GOAL: Retype only the lines running from the line that contains "Reconstruct this image" to the line that contains "R = math.radians", inclusive, and leave the pictures behind.

[START OF DATASET EXCERPTS]

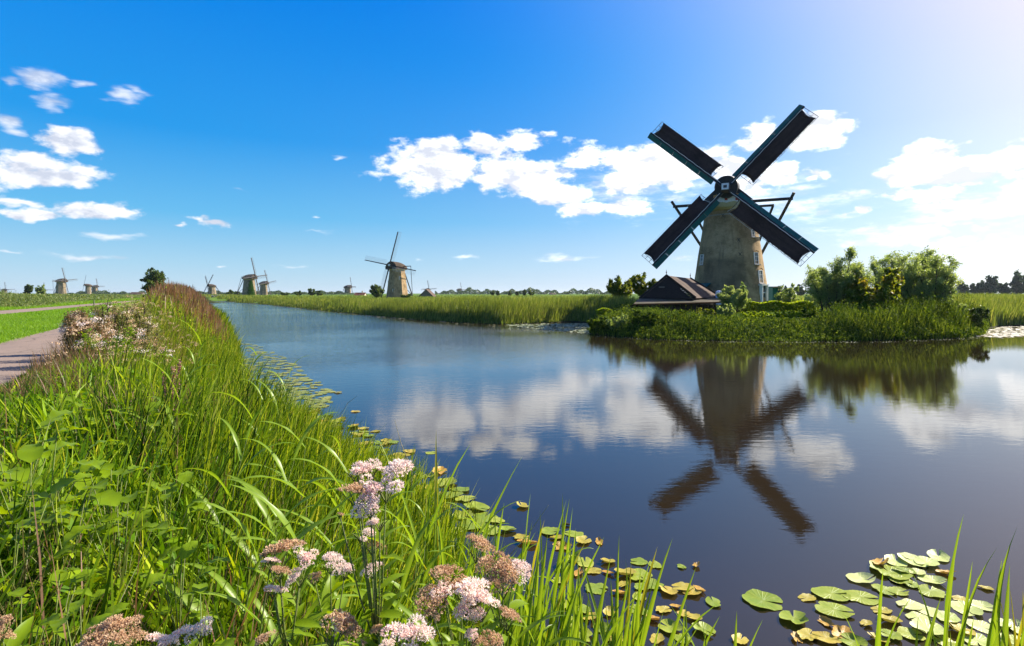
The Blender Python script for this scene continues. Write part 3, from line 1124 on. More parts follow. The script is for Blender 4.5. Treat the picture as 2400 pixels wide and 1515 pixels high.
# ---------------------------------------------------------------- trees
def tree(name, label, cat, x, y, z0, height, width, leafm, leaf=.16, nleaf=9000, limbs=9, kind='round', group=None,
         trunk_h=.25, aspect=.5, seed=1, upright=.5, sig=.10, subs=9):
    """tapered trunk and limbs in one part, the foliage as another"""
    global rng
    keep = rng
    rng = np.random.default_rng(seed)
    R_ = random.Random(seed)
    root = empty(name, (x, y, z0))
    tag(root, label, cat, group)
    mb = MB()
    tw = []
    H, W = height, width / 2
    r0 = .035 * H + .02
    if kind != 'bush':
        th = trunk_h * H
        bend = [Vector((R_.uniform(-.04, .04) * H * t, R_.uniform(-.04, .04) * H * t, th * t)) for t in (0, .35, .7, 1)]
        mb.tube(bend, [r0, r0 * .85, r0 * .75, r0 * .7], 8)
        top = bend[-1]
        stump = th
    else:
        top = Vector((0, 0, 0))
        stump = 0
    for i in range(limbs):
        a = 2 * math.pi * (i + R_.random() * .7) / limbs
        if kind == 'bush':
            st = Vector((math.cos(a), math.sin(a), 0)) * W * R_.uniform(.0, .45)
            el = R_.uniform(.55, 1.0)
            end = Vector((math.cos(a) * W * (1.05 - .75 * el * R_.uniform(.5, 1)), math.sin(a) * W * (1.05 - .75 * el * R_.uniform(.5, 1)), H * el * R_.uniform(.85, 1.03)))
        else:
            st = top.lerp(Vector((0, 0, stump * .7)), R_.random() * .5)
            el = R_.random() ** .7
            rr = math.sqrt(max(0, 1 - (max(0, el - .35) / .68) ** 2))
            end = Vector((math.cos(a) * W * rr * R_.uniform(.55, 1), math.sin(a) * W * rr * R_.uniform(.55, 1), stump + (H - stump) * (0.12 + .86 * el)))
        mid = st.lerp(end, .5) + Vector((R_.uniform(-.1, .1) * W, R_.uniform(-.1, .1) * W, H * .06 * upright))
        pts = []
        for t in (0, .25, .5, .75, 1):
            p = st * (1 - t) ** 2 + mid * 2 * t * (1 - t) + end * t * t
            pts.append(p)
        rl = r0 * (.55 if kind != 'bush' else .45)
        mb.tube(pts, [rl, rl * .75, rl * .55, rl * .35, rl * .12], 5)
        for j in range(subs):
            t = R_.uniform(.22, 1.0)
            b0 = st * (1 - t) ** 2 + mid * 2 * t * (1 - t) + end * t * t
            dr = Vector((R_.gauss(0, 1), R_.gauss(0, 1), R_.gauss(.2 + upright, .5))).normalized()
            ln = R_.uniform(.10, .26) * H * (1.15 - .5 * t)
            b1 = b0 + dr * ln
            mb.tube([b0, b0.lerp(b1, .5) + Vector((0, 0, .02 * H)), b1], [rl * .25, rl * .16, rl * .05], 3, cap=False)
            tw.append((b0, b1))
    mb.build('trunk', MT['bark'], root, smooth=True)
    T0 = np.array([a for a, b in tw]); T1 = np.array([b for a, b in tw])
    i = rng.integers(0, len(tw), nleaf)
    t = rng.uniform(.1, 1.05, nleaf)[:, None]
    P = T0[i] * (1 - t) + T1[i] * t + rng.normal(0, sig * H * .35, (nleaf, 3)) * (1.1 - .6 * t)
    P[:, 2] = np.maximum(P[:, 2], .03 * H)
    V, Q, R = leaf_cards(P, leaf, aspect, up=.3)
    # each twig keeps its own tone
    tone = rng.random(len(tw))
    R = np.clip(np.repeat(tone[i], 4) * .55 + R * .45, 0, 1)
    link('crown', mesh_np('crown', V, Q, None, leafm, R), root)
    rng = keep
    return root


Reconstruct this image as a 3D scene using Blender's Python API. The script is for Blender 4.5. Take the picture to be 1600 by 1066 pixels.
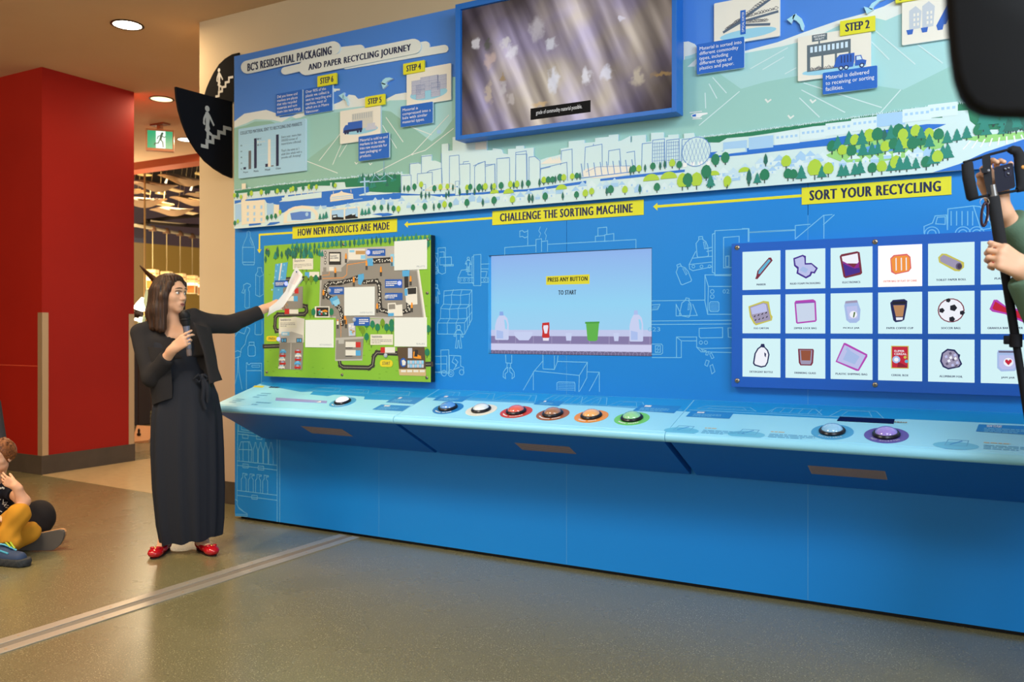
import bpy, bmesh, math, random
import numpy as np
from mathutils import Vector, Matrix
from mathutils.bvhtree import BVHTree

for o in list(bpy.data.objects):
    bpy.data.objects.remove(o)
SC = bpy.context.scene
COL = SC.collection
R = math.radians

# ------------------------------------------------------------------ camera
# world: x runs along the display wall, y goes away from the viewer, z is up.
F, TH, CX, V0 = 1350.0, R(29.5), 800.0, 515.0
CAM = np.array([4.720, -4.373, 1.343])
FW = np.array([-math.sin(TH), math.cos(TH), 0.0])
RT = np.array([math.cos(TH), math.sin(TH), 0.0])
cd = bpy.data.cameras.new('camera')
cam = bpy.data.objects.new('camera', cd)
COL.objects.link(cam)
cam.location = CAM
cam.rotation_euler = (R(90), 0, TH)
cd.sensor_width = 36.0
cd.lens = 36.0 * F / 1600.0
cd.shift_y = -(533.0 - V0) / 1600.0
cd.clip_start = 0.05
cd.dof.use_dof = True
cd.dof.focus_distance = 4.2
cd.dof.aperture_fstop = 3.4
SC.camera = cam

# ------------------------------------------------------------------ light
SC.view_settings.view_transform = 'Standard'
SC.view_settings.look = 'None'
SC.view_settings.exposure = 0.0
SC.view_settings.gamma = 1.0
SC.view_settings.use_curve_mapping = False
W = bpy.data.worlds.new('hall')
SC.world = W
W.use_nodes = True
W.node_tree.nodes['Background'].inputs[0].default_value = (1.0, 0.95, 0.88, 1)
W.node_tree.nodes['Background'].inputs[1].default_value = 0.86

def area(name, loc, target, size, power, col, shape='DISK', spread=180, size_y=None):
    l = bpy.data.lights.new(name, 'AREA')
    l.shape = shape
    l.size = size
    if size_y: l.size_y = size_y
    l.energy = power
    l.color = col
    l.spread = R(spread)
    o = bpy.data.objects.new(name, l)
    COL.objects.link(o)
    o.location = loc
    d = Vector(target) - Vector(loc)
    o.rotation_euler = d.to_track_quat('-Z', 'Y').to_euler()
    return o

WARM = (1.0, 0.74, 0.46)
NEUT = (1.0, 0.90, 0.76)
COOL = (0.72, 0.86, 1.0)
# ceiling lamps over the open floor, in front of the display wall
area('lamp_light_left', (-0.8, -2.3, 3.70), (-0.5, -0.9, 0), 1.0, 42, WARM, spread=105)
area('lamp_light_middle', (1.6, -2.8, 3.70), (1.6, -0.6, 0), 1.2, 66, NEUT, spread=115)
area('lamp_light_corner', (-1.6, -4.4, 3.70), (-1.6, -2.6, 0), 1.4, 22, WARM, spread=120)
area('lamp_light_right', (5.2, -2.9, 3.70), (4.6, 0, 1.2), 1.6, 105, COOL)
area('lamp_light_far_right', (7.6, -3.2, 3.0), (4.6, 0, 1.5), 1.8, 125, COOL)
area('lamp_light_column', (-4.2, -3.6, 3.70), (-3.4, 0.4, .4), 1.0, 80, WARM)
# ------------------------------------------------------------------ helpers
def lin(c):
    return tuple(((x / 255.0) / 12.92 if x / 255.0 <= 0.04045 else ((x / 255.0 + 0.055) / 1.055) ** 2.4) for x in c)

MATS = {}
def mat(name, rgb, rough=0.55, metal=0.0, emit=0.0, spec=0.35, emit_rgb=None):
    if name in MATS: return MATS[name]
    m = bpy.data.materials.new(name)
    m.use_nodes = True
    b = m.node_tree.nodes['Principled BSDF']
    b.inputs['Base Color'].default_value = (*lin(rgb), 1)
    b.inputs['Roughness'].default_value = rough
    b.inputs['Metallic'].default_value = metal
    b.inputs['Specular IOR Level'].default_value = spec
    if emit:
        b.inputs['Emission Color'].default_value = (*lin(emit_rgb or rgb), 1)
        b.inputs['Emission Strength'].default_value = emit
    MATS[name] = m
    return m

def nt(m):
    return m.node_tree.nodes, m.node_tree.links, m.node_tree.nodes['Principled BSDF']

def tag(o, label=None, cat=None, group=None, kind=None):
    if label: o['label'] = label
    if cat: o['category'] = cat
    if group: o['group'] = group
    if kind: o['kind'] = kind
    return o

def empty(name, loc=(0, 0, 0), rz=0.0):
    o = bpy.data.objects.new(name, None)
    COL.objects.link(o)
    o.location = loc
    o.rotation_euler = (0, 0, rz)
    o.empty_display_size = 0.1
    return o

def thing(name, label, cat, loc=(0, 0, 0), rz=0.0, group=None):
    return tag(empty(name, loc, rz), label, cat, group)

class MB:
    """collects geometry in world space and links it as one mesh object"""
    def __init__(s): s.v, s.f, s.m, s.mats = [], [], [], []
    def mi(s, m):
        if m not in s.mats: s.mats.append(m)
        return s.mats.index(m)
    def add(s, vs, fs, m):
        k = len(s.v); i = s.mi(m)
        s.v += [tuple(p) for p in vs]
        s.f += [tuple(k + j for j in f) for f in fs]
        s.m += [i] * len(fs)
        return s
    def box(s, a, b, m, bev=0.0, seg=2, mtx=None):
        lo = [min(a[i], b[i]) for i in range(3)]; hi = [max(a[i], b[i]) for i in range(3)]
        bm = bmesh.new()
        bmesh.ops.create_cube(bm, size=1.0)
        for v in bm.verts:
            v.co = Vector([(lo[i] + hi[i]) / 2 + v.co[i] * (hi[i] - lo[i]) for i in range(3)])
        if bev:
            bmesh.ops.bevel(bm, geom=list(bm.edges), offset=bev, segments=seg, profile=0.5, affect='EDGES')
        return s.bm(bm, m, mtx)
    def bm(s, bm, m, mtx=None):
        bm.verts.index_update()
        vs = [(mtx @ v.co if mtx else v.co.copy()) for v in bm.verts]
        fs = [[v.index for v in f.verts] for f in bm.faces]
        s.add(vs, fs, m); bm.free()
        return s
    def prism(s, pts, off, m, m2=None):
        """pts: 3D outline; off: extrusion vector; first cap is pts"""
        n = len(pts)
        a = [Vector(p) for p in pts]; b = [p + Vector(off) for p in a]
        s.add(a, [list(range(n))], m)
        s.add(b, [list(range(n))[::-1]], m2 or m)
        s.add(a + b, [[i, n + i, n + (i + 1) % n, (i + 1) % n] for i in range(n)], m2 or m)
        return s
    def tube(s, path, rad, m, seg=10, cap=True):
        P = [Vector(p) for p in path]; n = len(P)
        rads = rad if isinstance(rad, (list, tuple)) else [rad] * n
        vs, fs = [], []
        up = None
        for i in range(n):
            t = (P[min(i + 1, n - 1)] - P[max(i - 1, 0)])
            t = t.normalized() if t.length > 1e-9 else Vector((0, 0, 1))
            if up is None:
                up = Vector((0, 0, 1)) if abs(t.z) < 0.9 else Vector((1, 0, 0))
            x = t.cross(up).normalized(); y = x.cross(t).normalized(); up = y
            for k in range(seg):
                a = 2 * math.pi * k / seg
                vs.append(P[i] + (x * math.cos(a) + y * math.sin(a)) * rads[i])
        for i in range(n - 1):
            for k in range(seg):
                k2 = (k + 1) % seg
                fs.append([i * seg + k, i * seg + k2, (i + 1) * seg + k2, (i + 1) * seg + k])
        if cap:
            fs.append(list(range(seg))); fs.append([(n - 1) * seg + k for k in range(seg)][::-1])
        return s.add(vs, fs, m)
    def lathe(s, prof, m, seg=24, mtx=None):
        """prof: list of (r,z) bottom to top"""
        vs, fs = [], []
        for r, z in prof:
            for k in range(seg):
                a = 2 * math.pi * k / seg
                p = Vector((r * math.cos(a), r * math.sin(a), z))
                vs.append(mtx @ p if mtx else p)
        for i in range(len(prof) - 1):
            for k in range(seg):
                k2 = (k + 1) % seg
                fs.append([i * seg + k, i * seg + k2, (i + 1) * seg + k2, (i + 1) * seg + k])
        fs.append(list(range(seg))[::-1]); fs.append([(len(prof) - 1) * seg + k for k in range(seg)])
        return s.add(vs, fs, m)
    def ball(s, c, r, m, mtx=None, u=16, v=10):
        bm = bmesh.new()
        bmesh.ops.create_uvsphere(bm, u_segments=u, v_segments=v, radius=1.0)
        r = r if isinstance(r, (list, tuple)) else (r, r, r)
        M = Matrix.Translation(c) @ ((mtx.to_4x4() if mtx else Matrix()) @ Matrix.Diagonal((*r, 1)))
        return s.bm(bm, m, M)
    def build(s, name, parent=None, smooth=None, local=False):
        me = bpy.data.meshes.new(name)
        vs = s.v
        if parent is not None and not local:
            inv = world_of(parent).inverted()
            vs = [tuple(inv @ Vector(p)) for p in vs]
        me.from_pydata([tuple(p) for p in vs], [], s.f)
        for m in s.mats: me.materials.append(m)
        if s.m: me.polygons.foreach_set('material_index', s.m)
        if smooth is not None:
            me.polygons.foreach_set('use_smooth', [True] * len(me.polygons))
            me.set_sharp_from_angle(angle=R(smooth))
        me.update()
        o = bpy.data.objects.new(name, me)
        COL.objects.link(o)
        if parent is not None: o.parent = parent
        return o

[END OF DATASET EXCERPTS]

FULL ANSWER:
Reconstruct this image as a 3D scene using Blender's Python API. The script is for Blender 4.5. Take the picture to be 1600 by 1066 pixels.
import bpy, bmesh, math, random
import numpy as np
from mathutils import Vector, Matrix
from mathutils.bvhtree import BVHTree

for o in list(bpy.data.objects):
    bpy.data.objects.remove(o)
SC = bpy.context.scene
COL = SC.collection
R = math.radians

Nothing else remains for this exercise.